§ Request:
Begin with the line holding "Build this scene", end with the line holding "wn.links.new(bg.outputs[0], wo.inputs[0])", and repeat every line in between exactly, without pictures.

START Given data

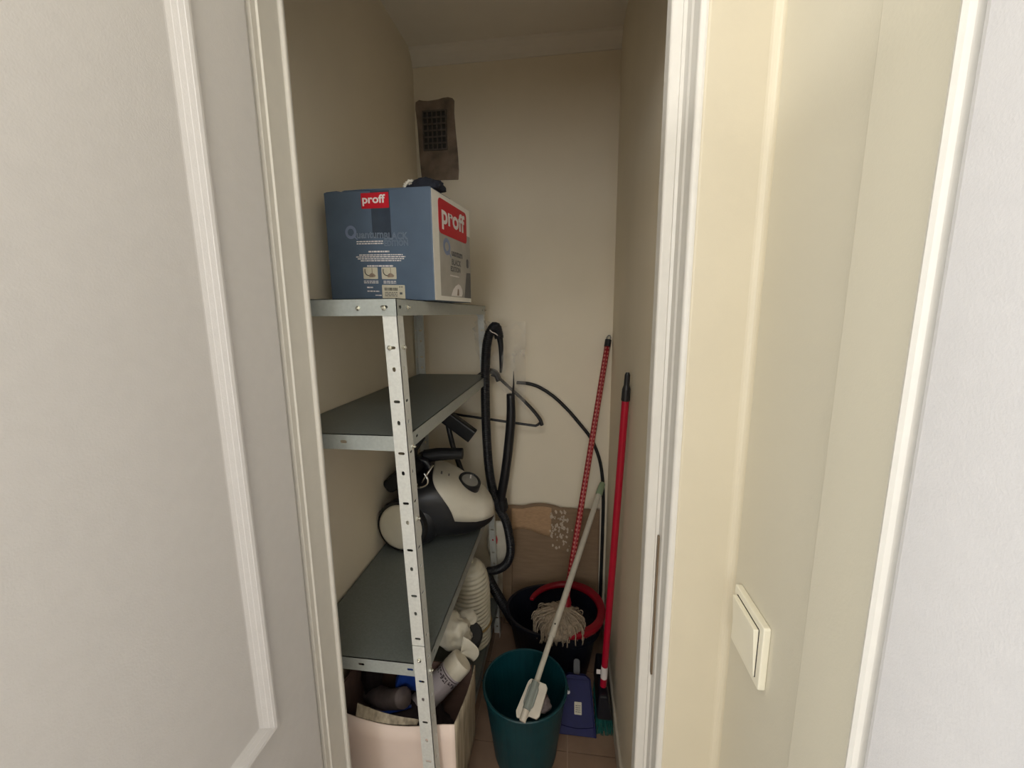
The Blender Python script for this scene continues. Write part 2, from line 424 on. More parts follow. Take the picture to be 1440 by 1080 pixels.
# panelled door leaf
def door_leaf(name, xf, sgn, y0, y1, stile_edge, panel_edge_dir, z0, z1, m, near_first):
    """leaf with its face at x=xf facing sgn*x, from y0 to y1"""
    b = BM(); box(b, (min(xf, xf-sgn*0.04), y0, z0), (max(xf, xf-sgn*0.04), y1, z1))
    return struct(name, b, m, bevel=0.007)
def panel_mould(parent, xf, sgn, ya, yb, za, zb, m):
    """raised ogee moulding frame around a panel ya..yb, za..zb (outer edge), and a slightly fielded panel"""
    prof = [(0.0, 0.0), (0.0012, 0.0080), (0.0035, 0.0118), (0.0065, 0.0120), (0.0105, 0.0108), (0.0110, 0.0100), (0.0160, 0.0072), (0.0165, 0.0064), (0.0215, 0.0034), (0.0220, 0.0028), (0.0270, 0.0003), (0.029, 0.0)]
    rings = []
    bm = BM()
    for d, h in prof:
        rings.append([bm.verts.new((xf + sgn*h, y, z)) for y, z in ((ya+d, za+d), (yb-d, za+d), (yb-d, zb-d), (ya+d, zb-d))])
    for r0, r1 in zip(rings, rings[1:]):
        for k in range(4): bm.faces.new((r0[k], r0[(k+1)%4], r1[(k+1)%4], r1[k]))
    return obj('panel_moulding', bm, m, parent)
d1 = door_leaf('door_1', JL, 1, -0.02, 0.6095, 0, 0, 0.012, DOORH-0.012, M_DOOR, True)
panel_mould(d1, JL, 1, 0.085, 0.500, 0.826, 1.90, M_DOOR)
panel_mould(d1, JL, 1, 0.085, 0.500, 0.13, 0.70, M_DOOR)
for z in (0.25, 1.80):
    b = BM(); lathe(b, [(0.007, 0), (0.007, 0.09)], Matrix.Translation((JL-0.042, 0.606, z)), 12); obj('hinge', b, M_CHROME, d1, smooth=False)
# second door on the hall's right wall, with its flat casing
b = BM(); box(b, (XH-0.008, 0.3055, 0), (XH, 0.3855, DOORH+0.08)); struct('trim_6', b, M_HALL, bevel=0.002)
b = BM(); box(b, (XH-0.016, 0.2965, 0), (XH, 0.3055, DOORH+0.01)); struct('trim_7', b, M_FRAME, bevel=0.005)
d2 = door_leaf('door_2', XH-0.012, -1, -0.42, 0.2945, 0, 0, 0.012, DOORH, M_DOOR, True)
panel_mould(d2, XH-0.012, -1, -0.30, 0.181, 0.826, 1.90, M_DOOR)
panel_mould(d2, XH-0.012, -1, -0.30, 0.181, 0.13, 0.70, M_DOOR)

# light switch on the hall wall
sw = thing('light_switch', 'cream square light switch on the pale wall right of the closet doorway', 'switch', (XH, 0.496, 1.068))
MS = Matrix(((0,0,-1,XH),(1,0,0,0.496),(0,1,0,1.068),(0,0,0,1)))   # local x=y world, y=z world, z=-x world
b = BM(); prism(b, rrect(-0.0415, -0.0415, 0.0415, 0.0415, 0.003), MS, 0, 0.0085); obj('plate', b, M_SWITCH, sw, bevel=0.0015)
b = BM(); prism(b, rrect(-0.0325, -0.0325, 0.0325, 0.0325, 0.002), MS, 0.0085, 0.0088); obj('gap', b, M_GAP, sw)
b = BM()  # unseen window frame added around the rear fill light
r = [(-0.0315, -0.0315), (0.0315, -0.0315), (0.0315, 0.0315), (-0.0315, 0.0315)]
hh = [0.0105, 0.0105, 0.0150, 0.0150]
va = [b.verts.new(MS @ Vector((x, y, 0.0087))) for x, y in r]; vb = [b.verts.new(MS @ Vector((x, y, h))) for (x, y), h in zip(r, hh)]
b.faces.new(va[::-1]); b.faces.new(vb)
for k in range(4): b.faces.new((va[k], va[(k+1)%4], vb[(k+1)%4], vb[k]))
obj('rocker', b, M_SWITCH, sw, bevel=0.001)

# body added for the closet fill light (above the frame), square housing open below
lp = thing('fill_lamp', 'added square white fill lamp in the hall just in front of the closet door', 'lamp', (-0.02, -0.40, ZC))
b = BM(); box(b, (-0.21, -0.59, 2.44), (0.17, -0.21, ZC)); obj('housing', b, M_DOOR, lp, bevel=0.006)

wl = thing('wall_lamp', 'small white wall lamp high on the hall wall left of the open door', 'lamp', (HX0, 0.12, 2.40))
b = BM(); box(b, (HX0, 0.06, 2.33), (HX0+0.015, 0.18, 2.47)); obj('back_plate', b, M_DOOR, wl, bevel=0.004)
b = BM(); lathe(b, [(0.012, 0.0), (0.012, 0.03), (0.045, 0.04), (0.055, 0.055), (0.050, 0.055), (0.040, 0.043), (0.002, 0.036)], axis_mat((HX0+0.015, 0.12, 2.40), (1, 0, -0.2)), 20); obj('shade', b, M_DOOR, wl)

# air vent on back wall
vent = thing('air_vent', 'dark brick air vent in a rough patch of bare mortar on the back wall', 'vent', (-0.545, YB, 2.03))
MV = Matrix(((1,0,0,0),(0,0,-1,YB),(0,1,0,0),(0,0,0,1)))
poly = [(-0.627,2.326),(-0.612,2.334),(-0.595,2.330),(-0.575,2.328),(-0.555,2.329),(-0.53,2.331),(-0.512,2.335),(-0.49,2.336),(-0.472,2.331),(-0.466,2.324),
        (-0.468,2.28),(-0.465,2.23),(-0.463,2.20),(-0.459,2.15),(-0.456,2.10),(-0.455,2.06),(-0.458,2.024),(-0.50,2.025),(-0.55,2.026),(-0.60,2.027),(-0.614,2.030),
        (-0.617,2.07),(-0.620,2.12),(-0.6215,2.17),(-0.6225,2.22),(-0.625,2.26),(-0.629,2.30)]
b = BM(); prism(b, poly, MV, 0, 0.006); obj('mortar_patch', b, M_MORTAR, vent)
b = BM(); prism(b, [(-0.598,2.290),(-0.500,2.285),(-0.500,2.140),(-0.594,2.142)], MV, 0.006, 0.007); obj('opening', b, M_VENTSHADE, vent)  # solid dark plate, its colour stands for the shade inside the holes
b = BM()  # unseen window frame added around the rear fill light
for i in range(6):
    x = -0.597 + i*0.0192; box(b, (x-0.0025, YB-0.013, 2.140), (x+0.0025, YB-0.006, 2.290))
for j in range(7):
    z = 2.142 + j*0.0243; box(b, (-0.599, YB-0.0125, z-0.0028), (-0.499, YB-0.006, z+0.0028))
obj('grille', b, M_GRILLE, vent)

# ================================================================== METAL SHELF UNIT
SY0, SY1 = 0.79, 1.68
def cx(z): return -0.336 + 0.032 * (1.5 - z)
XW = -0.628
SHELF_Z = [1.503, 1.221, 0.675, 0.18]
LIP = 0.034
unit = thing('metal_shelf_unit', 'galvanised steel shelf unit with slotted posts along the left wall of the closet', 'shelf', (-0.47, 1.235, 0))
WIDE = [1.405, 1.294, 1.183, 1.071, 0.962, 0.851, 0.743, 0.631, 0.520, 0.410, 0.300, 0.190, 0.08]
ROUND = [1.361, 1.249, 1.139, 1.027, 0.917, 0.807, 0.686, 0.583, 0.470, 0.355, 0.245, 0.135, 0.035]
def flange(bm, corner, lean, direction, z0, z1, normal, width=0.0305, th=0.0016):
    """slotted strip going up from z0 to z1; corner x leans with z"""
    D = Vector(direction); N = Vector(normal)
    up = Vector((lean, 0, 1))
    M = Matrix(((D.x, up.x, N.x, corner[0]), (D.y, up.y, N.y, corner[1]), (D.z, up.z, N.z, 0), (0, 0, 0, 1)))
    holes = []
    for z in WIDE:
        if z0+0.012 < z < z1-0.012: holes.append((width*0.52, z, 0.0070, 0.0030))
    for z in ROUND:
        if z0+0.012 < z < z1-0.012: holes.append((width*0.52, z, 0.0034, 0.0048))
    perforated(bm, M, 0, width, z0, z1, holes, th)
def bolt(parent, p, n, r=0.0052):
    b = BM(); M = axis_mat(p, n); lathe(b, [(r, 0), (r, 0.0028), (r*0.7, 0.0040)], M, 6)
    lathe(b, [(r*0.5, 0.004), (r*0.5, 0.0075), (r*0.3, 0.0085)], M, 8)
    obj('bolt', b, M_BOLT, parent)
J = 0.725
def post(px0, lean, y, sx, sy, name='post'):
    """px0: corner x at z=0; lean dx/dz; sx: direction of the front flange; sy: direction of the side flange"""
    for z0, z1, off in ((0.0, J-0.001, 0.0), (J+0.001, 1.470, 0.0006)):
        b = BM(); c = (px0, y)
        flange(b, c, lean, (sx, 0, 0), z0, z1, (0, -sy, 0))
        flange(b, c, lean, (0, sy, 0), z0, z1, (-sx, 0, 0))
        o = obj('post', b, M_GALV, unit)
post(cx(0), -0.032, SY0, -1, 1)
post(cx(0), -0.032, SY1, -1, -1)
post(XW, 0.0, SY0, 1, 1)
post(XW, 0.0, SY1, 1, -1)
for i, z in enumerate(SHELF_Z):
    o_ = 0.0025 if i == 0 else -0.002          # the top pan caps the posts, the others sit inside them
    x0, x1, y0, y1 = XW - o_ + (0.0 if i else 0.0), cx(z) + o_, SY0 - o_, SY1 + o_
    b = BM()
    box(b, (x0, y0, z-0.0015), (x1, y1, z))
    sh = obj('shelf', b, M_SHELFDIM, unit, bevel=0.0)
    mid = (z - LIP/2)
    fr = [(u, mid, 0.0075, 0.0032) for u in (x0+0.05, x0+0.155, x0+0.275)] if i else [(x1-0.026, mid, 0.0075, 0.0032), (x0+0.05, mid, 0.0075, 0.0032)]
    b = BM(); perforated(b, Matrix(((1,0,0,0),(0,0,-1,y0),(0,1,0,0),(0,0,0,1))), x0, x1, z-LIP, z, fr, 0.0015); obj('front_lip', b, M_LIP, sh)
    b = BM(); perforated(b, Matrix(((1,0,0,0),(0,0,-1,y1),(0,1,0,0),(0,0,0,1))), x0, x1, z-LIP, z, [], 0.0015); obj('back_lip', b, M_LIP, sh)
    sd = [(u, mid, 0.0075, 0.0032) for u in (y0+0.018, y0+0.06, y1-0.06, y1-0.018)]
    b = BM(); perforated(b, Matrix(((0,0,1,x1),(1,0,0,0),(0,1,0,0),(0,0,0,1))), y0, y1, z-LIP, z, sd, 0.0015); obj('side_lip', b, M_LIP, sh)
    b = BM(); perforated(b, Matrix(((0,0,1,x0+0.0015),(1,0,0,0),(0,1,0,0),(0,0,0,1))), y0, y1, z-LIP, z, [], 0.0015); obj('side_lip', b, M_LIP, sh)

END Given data
START Given data

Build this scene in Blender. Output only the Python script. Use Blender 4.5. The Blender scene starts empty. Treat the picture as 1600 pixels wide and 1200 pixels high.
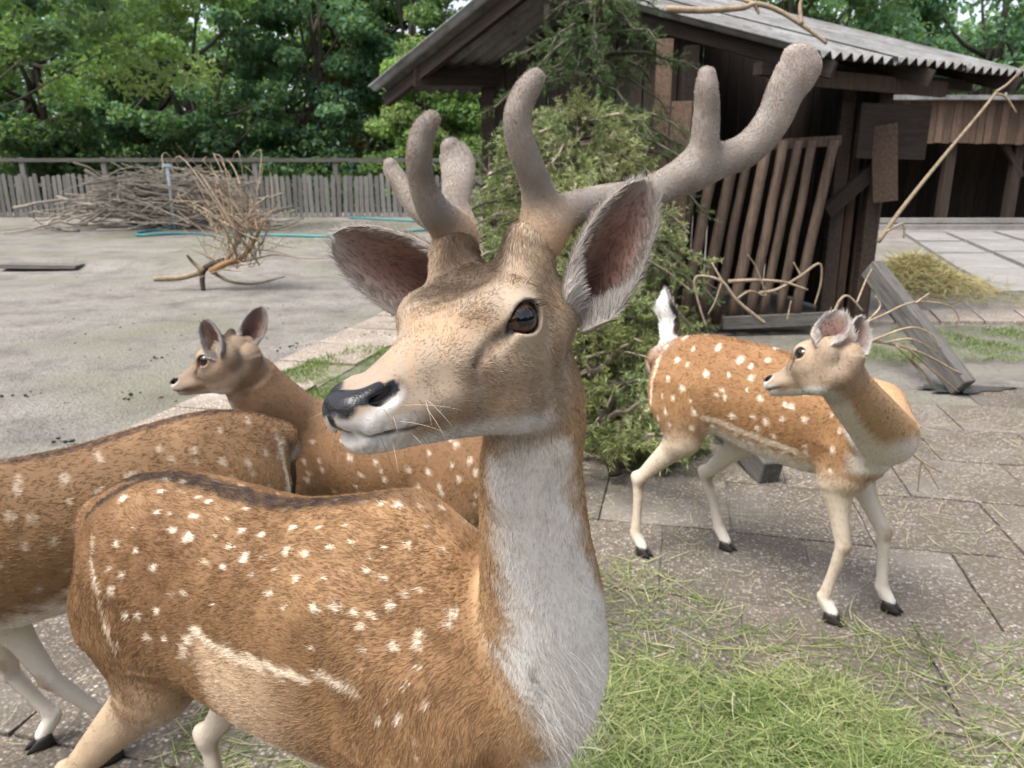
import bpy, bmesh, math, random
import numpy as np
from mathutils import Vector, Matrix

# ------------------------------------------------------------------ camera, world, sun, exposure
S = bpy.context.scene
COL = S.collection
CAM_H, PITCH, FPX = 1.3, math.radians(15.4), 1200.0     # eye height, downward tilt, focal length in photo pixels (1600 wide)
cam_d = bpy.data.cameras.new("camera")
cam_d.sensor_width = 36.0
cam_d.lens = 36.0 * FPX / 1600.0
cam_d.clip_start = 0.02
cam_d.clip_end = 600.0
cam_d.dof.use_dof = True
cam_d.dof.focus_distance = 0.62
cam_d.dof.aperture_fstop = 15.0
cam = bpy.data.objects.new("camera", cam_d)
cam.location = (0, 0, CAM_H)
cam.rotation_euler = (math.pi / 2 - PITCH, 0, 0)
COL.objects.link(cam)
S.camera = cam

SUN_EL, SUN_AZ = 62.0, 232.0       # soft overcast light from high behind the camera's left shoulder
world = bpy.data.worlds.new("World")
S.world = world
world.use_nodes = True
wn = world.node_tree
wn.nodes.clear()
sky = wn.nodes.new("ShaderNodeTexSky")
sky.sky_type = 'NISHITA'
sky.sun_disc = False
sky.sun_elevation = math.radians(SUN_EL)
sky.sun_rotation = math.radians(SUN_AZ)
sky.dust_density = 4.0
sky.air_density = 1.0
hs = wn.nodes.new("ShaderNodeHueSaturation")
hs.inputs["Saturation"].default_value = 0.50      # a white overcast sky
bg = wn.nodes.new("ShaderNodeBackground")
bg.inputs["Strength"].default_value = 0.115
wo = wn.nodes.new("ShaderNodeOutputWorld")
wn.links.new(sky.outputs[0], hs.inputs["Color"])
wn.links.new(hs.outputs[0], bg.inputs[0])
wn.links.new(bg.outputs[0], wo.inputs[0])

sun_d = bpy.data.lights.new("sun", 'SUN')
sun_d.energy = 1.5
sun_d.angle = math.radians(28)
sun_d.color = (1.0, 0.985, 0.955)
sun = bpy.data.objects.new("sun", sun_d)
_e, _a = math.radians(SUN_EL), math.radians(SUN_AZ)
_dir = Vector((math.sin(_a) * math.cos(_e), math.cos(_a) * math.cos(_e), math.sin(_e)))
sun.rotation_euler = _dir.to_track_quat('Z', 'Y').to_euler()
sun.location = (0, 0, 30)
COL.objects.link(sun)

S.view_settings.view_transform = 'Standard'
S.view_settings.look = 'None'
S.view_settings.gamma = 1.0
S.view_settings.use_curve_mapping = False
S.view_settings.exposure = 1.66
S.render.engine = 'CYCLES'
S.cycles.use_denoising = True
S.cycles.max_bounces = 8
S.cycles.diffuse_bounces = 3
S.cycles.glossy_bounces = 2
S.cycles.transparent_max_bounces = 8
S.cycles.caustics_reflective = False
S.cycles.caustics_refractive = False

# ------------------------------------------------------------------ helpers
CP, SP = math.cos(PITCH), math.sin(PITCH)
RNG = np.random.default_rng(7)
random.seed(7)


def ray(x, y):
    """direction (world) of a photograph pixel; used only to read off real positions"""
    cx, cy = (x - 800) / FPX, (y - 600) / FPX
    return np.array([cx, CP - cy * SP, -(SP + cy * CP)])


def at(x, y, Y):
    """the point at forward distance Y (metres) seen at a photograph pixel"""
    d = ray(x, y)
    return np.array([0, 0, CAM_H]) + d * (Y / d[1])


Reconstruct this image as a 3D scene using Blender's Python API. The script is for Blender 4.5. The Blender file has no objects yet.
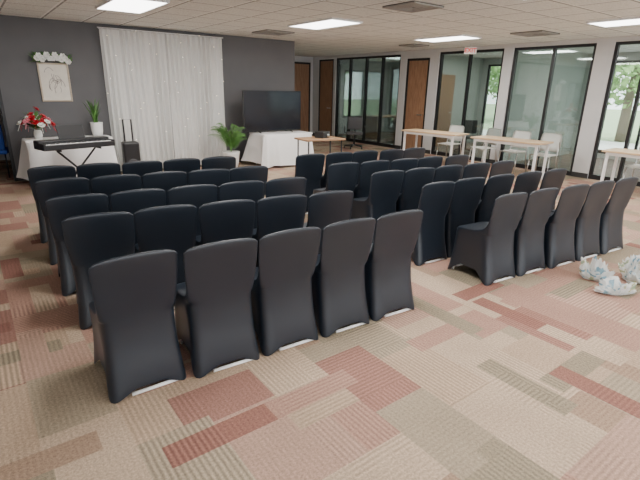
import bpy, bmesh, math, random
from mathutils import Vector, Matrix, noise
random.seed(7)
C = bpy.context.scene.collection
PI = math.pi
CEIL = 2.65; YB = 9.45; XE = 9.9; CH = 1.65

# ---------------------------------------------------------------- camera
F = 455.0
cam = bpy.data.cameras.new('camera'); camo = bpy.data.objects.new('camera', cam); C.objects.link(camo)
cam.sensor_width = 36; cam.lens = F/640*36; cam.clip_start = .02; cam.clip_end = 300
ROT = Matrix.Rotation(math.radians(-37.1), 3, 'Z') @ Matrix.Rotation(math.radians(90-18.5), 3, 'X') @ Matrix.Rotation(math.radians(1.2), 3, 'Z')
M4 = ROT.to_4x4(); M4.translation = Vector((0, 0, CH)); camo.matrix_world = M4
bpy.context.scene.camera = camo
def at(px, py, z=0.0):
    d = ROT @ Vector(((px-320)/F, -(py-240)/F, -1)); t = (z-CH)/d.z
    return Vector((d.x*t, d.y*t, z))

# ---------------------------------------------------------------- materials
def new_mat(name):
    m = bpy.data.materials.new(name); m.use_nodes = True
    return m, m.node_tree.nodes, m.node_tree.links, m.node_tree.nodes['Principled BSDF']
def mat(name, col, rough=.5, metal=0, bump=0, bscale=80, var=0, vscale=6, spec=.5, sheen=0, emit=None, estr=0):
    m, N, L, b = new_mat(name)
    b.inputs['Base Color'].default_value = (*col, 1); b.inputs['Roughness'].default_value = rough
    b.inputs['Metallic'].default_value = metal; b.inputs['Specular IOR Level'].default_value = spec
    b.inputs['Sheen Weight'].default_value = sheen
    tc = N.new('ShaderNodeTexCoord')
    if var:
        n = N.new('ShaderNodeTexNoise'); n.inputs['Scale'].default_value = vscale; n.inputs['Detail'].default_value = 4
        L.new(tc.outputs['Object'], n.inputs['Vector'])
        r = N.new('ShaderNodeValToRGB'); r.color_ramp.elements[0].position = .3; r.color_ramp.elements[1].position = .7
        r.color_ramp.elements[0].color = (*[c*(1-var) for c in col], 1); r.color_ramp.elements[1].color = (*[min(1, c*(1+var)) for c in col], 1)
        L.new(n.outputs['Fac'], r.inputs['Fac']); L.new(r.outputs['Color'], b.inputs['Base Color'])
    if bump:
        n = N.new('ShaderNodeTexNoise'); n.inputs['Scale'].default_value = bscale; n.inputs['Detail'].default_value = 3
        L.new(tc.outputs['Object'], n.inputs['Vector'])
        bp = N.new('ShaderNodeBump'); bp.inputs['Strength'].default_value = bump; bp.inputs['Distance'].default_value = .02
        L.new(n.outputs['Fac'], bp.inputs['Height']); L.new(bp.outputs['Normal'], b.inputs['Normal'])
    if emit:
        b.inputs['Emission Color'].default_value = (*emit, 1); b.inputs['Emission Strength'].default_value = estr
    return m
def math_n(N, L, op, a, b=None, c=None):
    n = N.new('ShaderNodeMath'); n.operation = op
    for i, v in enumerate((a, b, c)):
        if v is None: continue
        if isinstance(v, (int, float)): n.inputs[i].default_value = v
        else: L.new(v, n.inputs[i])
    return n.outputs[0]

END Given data

§ Worked solution:
Build this scene in Blender. Output only the Python script. Use Blender 4.5. The Blender scene starts empty. Treat the picture as 1600 pixels wide and 1200 pixels high.
import bpy, bmesh, math, random
import numpy as np
from mathutils import Vector, Matrix

# ------------------------------------------------------------------ camera, world, sun, exposure
S = bpy.context.scene
COL = S.collection
CAM_H, PITCH, FPX = 1.3, math.radians(15.4), 1200.0     # eye height, downward tilt, focal length in photo pixels (1600 wide)
cam_d = bpy.data.cameras.new("camera")
cam_d.sensor_width = 36.0
cam_d.lens = 36.0 * FPX / 1600.0
cam_d.clip_start = 0.02
cam_d.clip_end = 600.0
cam_d.dof.use_dof = True
cam_d.dof.focus_distance = 0.62
cam_d.dof.aperture_fstop = 15.0
cam = bpy.data.objects.new("camera", cam_d)
cam.location = (0, 0, CAM_H)
cam.rotation_euler = (math.pi / 2 - PITCH, 0, 0)
COL.objects.link(cam)
S.camera = cam

SUN_EL, SUN_AZ = 62.0, 232.0       # soft overcast light from high behind the camera's left shoulder
world = bpy.data.worlds.new("World")
S.world = world
world.use_nodes = True
wn = world.node_tree
wn.nodes.clear()
sky = wn.nodes.new("ShaderNodeTexSky")
sky.sky_type = 'NISHITA'
sky.sun_disc = False
sky.sun_elevation = math.radians(SUN_EL)
sky.sun_rotation = math.radians(SUN_AZ)
sky.dust_density = 4.0
sky.air_density = 1.0
hs = wn.nodes.new("ShaderNodeHueSaturation")
hs.inputs["Saturation"].default_value = 0.50      # a white overcast sky
bg = wn.nodes.new("ShaderNodeBackground")
bg.inputs["Strength"].default_value = 0.115
wo = wn.nodes.new("ShaderNodeOutputWorld")
wn.links.new(sky.outputs[0], hs.inputs["Color"])
wn.links.new(hs.outputs[0], bg.inputs[0])
wn.links.new(bg.outputs[0], wo.inputs[0])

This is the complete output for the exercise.